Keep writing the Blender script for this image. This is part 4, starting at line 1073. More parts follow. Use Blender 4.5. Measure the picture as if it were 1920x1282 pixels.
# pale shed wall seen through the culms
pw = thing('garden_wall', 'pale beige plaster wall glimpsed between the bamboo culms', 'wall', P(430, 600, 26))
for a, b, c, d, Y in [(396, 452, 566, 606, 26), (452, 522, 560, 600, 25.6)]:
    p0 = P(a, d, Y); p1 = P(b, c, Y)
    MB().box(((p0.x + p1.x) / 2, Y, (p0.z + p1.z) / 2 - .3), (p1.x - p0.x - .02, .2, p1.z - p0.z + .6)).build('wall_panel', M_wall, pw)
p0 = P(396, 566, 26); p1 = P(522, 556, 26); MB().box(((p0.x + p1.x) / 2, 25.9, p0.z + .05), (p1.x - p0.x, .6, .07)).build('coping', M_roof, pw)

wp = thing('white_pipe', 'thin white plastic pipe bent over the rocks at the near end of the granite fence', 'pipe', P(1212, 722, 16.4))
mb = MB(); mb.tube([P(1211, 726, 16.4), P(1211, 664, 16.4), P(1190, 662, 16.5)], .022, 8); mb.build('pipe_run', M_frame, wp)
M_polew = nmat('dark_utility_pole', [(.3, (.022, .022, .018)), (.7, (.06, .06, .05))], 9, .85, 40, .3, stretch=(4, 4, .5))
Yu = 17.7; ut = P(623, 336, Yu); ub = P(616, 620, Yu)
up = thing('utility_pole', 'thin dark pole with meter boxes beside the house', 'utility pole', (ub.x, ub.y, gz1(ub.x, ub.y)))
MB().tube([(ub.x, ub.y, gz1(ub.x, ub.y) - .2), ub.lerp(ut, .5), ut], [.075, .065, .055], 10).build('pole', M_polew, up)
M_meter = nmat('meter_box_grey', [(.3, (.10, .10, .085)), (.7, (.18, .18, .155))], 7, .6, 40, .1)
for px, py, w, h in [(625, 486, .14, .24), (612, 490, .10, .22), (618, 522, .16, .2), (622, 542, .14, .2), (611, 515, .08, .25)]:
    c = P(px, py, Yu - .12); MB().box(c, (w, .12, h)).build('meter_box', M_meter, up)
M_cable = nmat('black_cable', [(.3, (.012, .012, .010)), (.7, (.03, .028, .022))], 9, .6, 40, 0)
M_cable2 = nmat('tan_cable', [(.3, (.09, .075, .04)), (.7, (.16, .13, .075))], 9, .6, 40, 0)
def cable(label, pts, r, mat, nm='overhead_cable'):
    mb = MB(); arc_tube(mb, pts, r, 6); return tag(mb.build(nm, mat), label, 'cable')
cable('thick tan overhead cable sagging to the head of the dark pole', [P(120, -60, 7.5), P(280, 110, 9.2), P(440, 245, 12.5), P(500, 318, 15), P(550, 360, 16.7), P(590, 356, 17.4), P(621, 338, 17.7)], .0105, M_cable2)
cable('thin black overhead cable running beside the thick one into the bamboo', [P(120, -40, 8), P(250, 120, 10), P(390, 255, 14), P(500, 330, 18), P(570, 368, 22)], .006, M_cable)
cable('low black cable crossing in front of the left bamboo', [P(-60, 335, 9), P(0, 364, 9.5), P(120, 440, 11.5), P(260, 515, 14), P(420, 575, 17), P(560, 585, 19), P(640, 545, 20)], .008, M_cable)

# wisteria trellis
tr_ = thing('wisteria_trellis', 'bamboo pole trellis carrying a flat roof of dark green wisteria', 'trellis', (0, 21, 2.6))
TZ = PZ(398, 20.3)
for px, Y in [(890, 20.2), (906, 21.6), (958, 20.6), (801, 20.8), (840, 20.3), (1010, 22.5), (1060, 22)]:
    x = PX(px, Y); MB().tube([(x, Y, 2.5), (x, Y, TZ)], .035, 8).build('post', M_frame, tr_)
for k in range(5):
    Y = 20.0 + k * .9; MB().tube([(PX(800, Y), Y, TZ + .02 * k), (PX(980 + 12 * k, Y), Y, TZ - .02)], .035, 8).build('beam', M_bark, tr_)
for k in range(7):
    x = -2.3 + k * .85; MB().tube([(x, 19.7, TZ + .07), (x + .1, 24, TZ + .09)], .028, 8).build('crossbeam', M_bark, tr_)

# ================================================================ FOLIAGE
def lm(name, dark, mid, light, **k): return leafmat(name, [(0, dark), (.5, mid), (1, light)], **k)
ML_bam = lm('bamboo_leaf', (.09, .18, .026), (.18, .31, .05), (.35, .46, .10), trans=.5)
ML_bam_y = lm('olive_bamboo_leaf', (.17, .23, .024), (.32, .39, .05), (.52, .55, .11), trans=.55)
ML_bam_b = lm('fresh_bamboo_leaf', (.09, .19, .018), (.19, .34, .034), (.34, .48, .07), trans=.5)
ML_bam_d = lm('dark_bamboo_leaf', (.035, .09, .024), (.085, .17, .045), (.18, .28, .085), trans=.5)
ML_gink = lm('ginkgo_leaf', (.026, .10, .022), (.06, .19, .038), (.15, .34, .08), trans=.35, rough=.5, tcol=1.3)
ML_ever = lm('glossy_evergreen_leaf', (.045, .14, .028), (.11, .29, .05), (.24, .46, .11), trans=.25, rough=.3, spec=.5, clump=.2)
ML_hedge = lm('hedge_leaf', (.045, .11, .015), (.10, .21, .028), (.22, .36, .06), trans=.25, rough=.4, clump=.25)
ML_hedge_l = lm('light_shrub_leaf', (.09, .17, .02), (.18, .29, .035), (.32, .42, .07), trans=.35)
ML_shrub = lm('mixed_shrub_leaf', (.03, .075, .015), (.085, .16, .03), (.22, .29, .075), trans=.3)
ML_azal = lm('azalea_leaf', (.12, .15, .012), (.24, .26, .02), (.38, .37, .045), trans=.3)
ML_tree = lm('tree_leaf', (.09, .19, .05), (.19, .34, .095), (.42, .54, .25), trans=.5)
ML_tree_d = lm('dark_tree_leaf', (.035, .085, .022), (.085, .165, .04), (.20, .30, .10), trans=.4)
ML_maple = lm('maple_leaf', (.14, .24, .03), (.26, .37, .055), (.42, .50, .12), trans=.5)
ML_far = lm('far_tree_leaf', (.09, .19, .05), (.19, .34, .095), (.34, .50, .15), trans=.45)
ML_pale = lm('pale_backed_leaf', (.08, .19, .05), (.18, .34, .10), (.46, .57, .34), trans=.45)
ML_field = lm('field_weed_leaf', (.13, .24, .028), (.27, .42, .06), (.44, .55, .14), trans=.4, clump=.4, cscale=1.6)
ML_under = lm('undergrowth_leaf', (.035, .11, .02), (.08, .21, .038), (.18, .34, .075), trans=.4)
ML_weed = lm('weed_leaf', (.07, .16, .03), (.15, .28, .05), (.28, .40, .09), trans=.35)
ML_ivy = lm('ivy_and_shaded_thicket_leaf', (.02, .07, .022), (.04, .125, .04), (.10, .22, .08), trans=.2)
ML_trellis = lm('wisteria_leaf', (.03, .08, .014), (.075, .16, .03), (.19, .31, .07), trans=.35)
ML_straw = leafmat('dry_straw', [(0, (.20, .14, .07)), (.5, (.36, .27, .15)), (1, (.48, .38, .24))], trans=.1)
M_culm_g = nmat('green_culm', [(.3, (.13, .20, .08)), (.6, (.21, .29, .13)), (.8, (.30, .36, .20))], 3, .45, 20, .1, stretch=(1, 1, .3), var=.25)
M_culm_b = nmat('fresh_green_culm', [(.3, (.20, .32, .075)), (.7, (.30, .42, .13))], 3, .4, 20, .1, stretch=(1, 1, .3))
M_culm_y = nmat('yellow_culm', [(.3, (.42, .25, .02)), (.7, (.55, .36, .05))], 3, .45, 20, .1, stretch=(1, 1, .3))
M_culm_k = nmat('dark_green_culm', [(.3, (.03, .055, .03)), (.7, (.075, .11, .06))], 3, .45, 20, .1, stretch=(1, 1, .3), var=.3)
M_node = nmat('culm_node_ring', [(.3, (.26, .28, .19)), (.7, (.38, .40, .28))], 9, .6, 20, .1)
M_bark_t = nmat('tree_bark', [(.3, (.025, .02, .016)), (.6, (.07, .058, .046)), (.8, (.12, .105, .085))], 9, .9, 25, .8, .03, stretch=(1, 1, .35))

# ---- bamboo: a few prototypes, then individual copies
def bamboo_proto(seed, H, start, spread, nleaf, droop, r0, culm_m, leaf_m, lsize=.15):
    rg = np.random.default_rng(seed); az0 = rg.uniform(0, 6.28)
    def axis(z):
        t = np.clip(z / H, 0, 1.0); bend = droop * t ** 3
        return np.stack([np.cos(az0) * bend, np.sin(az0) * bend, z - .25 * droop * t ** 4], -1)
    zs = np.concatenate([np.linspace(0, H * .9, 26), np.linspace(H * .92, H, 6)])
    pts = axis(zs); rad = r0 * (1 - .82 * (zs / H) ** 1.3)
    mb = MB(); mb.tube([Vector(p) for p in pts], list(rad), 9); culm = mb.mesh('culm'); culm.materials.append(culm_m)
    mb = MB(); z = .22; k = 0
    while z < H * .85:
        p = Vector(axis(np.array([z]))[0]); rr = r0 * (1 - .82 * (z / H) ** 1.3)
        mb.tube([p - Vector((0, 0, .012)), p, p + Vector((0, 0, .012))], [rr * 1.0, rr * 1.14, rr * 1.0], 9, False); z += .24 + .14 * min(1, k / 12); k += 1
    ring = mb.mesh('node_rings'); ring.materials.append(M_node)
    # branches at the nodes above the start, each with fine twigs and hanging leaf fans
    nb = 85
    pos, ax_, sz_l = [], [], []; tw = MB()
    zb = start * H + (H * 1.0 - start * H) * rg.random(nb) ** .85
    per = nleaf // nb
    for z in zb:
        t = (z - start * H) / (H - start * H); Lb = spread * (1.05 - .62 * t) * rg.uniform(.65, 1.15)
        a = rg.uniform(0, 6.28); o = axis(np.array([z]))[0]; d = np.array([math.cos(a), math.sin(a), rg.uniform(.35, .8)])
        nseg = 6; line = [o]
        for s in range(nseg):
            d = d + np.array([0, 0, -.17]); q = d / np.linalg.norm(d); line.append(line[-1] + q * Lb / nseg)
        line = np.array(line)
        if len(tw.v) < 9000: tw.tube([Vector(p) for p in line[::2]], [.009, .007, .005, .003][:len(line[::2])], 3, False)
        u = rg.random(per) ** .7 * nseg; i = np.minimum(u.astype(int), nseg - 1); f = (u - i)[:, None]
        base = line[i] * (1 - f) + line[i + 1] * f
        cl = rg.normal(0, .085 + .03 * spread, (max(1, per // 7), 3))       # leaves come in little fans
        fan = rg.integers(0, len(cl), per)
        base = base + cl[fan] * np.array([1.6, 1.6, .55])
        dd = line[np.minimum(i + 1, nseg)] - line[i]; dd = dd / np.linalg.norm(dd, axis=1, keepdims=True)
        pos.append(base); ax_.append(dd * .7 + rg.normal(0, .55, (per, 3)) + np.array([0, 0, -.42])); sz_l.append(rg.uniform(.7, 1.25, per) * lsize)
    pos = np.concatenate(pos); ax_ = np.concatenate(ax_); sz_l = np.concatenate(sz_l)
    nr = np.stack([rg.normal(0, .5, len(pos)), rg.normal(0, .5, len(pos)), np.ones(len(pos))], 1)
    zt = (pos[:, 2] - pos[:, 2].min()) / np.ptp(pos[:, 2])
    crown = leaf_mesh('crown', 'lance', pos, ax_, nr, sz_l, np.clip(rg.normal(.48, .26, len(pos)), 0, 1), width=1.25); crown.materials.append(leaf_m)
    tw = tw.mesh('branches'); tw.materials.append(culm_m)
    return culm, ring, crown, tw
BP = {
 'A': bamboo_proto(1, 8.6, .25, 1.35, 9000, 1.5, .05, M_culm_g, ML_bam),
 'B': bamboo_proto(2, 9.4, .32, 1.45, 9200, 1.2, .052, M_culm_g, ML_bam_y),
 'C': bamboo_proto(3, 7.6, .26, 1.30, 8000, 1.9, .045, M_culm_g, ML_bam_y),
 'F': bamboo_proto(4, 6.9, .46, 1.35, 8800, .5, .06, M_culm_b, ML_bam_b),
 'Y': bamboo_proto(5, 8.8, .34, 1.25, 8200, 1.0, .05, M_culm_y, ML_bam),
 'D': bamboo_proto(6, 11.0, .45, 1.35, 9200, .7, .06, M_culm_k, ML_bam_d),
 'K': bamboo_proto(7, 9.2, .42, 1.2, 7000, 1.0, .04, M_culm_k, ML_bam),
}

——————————

● STATED EXERCISE
Give the lines again, exactly as they stand, from the beginning of the data through the line with "p0 = P(396, 566, 26);".

● ANSWER BELOW
Keep writing the Blender script for this image. This is part 4, starting at line 1073. More parts follow. Use Blender 4.5. Measure the picture as if it were 1920x1282 pixels.
# pale shed wall seen through the culms
pw = thing('garden_wall', 'pale beige plaster wall glimpsed between the bamboo culms', 'wall', P(430, 600, 26))
for a, b, c, d, Y in [(396, 452, 566, 606, 26), (452, 522, 560, 600, 25.6)]:
    p0 = P(a, d, Y); p1 = P(b, c, Y)
    MB().box(((p0.x + p1.x) / 2, Y, (p0.z + p1.z) / 2 - .3), (p1.x - p0.x - .02, .2, p1.z - p0.z + .6)).build('wall_panel', M_wall, pw)
p0 = P(396, 566, 26); p1 = P(522, 556, 26); MB().box(((p0.x + p1.x) / 2, 25.9, p0.z + .05), (p1.x - p0.x, .6, .07)).build('coping', M_roof, pw)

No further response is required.